57. I diritti umani sono ancora un diritto?

Press Meeting

“Oggi il tema dei diritti umani verrà letto dall’angolatura delle istituzioni: chi e perché è chiamato a dirimere i conflitti sui diritti umani, a prendere decisioni così cruciali per la convivenza delle nostre società? Questo incontro ci riporta alla memoria il primo Meeting del 1980 dal tema “La pace e i diritti dell’uomo” che segna una linea di approfondimento di questi temi”.

Carmine di Martino, docente di Gnoseologia all’Università degli Studi di Milano, ha così introdotto l’incontro sui diritti umani, svoltosi alle 11.15 in sala B7, a cui hanno partecipato Marta Cartabia, docente di Diritto costituzionale all’Università degli Studi di Milano-Bicocca, David Kretzmer, Inaugural Fellow allo Straus Institute for the Advanced Study of Law and Justice della New York University School of Law.

Eminenti accademici entrambi i relatori, quindi, che però hanno proposto le loro tesi appoggiandosi a numerosi esempi, a beneficio del pubblico numeroso e attento. Marta Cartabia, dopo aver ripreso l’interrogativo posto dal moderatore, si è soffermata ad analizzare alcuni casi concreti in cui la Corte Europea si sovrappone alle decisioni dei parlamenti nazionali regolarmente eletti dai cittadini, come ad esempio nel caso delle leggi austriache e tedesche sulla fecondazione assistita che avevano vietato la fecondazione eterologa.

“La Corte di Strasburgo in questo caso – ha ricordato la giurista – ha affermato che la distinzione fra fecondazione omologa ed eterologa provoca discriminazione fra coppie che soffrono di problemi di sterilità e una violazione del loro diritto alla vita privata e familiare, che comporterebbe anche il diritto ad avere un figlio. Questo sostituirsi ai legittimi parlamenti da parte di Istituzioni soprannazionali rivela una concezione astratta e individualistica dei diritti, i quali, quando vengono tradotti nelle carte e quindi diventano positivi, subiscono delle limitazioni per proteggere altri beni che si ritengono ugualmente importanti”.

La Cartabia ha analizzato in seguito il caso Lautsi del 2009 contro l’Italia, sull’esposizione del crocefisso nelle aule scolastiche. Pure in questo caso la Corte Europea ha condannato l’Italia per il fatto di prevedere l’esposizione del crocifisso nelle aule delle scuole pubbliche, anche se il Governo ha proposto ricorso in appello.

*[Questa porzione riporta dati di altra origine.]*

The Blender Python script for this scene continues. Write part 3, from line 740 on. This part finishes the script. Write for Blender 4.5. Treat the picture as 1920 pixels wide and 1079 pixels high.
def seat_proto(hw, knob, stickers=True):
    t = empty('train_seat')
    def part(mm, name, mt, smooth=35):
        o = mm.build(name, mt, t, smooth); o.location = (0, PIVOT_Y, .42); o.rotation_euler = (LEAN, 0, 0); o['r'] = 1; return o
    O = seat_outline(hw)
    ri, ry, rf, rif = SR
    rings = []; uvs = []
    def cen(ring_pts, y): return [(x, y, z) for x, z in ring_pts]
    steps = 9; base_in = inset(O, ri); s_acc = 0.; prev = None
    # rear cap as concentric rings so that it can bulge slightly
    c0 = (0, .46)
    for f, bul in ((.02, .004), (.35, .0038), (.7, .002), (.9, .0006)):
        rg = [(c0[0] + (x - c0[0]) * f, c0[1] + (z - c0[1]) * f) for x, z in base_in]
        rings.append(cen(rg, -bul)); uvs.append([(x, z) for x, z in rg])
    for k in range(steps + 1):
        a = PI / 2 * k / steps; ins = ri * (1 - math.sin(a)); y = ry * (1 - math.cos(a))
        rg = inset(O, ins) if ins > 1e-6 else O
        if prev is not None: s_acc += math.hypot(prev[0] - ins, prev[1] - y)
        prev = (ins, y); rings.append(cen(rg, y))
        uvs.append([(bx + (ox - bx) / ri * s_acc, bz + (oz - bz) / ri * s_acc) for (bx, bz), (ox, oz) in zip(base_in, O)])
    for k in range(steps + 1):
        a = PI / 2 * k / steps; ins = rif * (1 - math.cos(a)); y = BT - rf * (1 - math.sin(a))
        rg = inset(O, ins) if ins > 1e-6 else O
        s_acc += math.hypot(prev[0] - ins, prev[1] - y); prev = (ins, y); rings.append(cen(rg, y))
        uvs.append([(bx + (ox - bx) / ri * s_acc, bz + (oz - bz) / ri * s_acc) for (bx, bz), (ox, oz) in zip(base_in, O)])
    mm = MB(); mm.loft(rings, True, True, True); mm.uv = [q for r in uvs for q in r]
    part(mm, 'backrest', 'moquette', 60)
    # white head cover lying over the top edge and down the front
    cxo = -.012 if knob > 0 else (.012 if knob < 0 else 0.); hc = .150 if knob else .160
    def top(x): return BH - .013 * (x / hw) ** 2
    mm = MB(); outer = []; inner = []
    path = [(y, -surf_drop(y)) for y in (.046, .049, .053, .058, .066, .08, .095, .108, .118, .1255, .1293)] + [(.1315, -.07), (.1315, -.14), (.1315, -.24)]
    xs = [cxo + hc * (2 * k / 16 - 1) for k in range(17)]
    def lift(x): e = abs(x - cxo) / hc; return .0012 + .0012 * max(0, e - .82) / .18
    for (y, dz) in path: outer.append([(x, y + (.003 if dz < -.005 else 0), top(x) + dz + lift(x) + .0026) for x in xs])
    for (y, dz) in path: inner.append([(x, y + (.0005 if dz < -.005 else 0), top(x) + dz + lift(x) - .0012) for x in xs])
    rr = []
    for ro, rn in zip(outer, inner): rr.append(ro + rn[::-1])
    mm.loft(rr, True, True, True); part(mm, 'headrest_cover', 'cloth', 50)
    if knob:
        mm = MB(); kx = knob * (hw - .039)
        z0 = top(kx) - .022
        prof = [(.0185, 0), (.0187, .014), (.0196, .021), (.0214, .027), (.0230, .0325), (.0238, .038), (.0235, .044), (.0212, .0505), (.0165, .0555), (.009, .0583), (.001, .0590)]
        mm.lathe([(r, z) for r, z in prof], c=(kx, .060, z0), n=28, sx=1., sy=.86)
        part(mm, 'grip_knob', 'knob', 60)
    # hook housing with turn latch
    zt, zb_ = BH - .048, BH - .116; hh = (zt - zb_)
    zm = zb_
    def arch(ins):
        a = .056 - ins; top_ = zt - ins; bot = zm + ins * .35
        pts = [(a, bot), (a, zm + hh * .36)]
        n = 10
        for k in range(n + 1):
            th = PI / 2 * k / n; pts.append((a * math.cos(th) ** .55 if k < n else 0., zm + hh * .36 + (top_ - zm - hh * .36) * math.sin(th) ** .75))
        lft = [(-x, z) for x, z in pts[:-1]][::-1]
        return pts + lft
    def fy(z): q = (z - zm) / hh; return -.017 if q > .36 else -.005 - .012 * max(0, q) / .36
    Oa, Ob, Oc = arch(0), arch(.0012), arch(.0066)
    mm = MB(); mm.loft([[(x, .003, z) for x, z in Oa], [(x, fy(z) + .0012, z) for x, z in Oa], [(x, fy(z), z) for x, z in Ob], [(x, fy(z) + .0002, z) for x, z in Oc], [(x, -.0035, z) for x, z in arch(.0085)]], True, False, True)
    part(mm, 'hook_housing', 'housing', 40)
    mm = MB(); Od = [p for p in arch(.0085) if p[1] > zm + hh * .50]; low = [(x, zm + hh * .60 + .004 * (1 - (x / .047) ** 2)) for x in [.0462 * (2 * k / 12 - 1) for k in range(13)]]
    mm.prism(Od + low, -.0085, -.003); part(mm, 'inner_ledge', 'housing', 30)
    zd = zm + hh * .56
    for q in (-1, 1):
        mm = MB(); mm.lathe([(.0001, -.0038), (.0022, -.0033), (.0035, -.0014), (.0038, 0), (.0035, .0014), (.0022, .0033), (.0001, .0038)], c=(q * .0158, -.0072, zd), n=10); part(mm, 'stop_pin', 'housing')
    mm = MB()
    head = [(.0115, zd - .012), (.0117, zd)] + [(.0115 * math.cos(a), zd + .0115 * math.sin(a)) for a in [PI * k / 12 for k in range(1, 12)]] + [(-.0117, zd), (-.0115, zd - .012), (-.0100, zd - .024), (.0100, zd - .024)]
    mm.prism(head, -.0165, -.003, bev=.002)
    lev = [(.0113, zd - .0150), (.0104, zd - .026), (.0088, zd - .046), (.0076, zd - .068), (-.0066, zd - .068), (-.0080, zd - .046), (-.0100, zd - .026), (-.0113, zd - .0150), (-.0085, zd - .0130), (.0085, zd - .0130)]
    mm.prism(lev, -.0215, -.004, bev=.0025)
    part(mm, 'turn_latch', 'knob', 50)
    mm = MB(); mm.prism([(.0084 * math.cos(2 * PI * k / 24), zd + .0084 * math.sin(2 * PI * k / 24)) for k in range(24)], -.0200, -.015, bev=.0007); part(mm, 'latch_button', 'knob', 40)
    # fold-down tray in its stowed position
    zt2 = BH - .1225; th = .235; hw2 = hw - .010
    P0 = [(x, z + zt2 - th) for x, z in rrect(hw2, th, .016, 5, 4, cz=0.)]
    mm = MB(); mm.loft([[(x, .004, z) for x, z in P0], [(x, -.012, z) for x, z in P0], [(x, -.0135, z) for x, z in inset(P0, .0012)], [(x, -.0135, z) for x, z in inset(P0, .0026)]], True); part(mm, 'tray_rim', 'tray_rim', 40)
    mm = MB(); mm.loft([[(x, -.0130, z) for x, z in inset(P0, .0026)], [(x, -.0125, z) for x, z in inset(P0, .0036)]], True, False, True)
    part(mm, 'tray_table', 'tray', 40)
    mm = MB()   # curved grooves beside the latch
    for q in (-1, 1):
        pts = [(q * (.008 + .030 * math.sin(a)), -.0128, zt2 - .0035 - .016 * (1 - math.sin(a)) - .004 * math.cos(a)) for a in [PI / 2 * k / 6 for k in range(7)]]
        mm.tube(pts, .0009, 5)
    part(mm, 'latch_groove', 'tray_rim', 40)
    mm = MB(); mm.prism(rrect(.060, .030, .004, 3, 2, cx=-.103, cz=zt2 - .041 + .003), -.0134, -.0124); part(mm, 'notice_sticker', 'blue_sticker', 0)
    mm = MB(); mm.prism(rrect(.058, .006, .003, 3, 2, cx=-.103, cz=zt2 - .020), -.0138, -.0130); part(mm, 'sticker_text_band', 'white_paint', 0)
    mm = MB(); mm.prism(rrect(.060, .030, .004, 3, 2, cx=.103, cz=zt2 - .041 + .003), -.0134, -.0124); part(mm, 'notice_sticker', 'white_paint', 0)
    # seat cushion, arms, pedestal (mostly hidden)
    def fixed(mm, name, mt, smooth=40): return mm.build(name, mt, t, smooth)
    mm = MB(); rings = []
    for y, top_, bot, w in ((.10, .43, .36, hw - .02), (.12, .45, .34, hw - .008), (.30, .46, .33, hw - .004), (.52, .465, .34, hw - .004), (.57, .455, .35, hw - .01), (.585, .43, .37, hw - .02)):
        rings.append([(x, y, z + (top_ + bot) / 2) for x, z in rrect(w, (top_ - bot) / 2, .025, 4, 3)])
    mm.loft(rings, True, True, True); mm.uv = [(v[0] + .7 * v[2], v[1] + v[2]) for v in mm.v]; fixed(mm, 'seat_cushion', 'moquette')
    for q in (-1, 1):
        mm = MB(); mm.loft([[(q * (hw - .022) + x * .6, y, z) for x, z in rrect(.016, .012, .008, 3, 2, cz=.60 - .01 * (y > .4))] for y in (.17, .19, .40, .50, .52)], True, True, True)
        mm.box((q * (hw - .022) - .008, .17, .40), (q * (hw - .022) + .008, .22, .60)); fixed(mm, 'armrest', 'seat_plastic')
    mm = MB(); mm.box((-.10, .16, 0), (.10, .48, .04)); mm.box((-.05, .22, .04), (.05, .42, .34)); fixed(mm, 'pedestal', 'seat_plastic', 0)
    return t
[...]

La domanda che ci si pone – ha continuato la studiosa – è evidente: perché su un problema di questa natura debbono intervenire le istituzioni europee anziché quelle nazionali? “Questo significa distruggere la storia e le radici culturali dei popoli che compongono l’Europa”.

La delega alle istituzioni internazionali nasce dal fatto che queste istituzioni sono considerate come rimedio all’ingiustizia, “ma come ci ha ricordato Amartya Sen nel libro Giustizia, se l’uomo non assume il limite che deriva dalla condizione umana dentro l’orizzonte della sua aspirazione alla giustizia, il rimedio alle ingiustizie può diventare secondo l’antico detto: summus jus, summa iniuria”. L’applicazione eccessiva della legge costituisce la sua più sottile e radicale violazione.

Sulla medesima linea anche David Kretzmer, che ha analizzato altre controversie in cui erano in gioco valori contrapposti. Il giurista ad esempio ha raccontato il caso di due lesbiche che volevano sposarsi in Nuova Zelanda, paese nel quale è ammesso solo il matrimonio fra uomo e donna. Esse si sono appellate al Comitato per la difesa dei diritti umani, che è un organismo internazionale costituito da 18 membri eletti dai paesi aderenti. Il comitato però in questo caso ha riconfermato la decisione dei giudici neozelandesi.

Il relatore inoltre ha fatto presente che occorre molta attenzione nel non dar corso alle decisioni delle istituzioni internazionali, quando queste interferiscono su questioni interne al nostro Paese, “perché toglieremmo loro l’autorità di intervenire anche in quei Paesi come ad esempio la Russia e la Turchia dove i poteri pubblici effettivamente violano i diritti umani e coprono crimini efferati”. È anche vero però che “i diritti umani non possono diventare una panacea per qualsiasi problema di convivenza sociale di una nazione”.

Kretzmer infine ha concordato con Cartabia in merito ai limiti intrinseci del tentativo umano di porsi di fronte all’infinita ampiezza del desiderio di giustizia, che pure abita nel cuore umano. Questi limiti, proprio perché oggettivi – è il parere dello studioso – dovrebbero suggerire un atteggiamento di equità, prudenza e di modestia in chi poi operativamente si trova ad interpretare ed applicare le leggi.